→ DIRECTIVE
Only a number is wanted. Count the lines holding the string "that".

→ GIVEN MATERIAL
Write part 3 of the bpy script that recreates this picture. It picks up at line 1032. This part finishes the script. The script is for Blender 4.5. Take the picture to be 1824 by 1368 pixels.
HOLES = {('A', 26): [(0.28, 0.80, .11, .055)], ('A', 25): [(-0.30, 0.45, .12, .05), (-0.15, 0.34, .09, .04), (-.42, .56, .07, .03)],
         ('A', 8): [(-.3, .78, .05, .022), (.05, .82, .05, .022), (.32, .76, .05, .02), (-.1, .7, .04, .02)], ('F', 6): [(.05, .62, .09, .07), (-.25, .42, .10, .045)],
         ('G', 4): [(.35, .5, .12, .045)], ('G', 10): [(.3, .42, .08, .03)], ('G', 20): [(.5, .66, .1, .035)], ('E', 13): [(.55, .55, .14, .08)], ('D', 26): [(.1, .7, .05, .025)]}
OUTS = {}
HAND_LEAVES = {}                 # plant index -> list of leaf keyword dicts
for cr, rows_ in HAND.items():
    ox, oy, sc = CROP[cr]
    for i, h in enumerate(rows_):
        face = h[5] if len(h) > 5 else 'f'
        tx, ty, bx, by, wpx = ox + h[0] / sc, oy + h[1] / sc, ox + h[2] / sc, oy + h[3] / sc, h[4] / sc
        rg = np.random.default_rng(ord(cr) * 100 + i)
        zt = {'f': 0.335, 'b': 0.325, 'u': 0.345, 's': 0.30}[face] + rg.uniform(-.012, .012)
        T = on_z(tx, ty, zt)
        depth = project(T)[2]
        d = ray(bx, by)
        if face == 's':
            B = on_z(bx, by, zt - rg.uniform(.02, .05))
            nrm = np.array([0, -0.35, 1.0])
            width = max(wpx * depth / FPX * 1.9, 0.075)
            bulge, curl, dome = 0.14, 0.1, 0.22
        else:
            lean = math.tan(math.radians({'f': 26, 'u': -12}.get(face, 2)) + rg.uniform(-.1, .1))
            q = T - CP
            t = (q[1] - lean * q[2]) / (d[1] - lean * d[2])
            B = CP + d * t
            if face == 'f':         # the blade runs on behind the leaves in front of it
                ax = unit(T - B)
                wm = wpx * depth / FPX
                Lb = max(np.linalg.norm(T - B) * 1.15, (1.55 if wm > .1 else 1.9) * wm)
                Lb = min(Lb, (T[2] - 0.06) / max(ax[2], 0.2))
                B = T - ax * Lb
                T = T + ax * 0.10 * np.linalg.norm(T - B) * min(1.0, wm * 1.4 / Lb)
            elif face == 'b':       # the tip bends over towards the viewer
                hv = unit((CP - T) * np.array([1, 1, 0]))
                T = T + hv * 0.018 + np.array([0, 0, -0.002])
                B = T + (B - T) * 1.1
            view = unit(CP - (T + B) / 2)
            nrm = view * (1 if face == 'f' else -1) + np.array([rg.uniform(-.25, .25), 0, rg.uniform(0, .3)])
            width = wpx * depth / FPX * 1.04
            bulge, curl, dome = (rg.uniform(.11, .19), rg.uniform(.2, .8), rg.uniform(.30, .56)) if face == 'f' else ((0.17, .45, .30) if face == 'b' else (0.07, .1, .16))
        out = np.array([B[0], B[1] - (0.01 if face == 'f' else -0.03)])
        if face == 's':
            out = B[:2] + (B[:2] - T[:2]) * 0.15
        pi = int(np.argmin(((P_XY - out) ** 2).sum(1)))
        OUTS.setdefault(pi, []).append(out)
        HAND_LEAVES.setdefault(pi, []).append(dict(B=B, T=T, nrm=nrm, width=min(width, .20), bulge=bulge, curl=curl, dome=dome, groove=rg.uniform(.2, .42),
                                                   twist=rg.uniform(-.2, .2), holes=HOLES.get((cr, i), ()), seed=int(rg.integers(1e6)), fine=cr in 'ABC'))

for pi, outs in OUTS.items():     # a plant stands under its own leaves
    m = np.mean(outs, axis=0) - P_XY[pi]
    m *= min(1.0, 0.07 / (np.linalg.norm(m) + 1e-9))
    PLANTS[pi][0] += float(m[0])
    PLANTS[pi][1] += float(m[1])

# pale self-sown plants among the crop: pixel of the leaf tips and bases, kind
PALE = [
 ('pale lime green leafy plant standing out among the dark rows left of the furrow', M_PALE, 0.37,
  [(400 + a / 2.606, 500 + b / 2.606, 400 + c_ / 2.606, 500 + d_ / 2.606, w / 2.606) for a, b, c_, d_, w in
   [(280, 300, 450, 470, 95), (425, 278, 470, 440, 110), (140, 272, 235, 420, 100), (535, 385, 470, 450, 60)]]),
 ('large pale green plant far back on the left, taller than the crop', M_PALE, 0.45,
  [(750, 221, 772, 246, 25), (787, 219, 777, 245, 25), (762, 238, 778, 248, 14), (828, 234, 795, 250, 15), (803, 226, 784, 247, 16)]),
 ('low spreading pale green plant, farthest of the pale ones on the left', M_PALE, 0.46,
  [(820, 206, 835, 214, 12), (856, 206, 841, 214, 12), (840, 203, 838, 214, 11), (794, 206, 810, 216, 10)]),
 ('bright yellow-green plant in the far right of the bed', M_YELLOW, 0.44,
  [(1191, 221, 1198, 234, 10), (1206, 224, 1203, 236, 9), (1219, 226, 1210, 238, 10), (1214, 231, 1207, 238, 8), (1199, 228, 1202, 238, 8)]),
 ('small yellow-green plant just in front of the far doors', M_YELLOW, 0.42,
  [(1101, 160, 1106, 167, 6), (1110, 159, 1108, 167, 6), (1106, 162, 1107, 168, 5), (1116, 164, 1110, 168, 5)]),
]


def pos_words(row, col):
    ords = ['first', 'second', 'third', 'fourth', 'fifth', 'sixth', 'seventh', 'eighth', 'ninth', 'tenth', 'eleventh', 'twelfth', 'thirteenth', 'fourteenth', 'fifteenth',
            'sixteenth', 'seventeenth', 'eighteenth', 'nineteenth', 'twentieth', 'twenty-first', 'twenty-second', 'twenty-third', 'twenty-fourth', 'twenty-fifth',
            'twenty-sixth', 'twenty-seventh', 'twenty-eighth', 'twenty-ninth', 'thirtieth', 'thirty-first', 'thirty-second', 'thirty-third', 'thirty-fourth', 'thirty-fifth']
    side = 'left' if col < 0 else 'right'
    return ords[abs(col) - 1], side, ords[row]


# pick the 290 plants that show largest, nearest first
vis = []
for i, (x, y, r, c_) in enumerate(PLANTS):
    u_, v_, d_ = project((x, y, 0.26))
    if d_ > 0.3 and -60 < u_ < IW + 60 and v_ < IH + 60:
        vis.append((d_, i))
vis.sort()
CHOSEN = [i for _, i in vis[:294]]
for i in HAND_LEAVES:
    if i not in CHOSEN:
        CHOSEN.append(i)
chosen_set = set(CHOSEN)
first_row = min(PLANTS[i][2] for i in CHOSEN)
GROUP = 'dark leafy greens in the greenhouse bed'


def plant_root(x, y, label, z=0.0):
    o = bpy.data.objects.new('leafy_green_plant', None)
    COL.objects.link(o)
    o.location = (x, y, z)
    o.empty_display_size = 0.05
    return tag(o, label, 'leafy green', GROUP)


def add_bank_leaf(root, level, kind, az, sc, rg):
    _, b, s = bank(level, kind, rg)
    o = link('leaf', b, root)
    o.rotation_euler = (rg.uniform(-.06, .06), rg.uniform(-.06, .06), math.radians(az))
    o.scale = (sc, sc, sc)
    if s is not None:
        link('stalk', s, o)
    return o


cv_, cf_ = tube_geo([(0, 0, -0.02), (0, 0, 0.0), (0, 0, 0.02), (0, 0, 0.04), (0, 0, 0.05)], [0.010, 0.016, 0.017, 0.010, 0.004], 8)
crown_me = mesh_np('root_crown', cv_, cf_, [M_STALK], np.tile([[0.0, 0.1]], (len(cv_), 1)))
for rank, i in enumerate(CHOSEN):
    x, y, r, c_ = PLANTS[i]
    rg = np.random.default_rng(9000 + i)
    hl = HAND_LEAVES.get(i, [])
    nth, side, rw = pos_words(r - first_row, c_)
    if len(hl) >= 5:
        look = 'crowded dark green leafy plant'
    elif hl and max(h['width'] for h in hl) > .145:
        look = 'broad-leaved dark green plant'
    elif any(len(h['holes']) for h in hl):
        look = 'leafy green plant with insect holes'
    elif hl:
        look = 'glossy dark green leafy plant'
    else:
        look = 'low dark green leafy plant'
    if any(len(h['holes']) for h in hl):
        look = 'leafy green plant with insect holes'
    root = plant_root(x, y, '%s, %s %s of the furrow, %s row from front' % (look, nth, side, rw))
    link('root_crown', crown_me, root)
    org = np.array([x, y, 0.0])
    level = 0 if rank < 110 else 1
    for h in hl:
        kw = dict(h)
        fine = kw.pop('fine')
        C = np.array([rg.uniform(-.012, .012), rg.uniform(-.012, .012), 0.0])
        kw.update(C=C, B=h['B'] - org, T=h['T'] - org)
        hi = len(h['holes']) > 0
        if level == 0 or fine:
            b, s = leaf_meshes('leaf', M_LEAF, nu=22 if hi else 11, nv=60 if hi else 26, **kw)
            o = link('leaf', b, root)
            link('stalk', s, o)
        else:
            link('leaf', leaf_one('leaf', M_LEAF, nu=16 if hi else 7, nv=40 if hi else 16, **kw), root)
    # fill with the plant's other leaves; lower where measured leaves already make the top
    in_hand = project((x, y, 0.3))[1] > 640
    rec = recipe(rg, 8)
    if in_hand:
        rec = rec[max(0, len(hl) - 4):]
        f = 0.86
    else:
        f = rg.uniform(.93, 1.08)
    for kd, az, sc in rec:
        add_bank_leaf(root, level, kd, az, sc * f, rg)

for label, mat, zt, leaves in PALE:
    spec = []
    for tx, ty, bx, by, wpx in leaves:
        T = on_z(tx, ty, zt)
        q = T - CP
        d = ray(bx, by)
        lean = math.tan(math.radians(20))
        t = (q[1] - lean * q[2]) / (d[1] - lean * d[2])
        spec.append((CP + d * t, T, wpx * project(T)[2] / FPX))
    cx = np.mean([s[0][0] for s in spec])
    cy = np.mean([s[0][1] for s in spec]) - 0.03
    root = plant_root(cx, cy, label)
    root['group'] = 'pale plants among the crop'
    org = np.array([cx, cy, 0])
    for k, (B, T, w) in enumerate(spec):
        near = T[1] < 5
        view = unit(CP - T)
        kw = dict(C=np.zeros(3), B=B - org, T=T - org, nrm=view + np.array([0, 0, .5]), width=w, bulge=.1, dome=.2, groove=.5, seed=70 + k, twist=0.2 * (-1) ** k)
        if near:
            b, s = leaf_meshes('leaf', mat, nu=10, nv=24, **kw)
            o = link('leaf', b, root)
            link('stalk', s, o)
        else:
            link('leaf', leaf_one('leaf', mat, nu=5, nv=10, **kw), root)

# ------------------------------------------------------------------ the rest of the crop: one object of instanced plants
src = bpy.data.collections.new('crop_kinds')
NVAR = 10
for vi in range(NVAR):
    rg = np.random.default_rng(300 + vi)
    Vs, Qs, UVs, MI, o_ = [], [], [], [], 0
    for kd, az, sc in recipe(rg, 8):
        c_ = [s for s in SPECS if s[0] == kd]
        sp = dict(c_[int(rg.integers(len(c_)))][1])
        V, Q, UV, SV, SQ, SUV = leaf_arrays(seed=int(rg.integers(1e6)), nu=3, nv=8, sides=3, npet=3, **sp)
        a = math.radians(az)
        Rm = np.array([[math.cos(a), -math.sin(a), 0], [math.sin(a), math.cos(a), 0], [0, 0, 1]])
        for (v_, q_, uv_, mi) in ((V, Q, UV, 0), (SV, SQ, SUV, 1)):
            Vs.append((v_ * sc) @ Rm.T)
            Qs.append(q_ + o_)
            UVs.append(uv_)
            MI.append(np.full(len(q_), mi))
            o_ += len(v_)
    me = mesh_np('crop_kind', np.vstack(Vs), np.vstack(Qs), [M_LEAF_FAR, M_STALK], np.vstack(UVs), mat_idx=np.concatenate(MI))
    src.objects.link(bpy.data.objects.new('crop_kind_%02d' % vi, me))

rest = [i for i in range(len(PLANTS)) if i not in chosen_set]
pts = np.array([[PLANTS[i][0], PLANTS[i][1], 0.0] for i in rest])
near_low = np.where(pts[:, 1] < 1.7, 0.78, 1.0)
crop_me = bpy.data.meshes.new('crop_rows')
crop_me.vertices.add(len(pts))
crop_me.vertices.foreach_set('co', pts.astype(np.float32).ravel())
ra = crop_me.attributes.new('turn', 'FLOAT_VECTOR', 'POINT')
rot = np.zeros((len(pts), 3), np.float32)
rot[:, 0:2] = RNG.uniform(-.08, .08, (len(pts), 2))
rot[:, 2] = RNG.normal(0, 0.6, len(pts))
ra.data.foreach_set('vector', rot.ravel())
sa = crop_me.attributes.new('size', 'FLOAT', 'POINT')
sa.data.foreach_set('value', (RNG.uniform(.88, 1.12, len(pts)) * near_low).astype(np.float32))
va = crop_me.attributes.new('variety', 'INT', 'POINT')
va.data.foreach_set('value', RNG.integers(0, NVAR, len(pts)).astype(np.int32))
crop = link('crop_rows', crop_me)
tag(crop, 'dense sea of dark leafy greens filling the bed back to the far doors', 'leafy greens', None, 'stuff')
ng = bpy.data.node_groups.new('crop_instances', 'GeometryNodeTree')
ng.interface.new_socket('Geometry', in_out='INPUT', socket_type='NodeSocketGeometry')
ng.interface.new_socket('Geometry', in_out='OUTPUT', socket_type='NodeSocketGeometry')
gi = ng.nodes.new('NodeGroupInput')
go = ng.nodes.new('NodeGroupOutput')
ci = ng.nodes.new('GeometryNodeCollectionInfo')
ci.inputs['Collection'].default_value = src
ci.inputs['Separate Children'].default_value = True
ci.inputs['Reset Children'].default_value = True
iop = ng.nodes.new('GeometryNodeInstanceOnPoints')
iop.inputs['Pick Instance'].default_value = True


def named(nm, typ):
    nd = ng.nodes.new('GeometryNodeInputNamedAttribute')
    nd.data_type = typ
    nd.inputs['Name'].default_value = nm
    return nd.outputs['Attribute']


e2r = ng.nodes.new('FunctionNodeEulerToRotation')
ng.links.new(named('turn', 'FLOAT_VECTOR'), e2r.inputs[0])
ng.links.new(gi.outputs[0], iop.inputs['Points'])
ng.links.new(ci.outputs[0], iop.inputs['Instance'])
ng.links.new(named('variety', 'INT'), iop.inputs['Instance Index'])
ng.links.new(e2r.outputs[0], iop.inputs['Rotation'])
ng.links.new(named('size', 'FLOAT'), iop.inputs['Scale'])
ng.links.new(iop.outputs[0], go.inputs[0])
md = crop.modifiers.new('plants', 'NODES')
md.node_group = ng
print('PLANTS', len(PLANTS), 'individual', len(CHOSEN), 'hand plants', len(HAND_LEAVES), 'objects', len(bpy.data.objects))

→ WRITTEN SOLUTION
2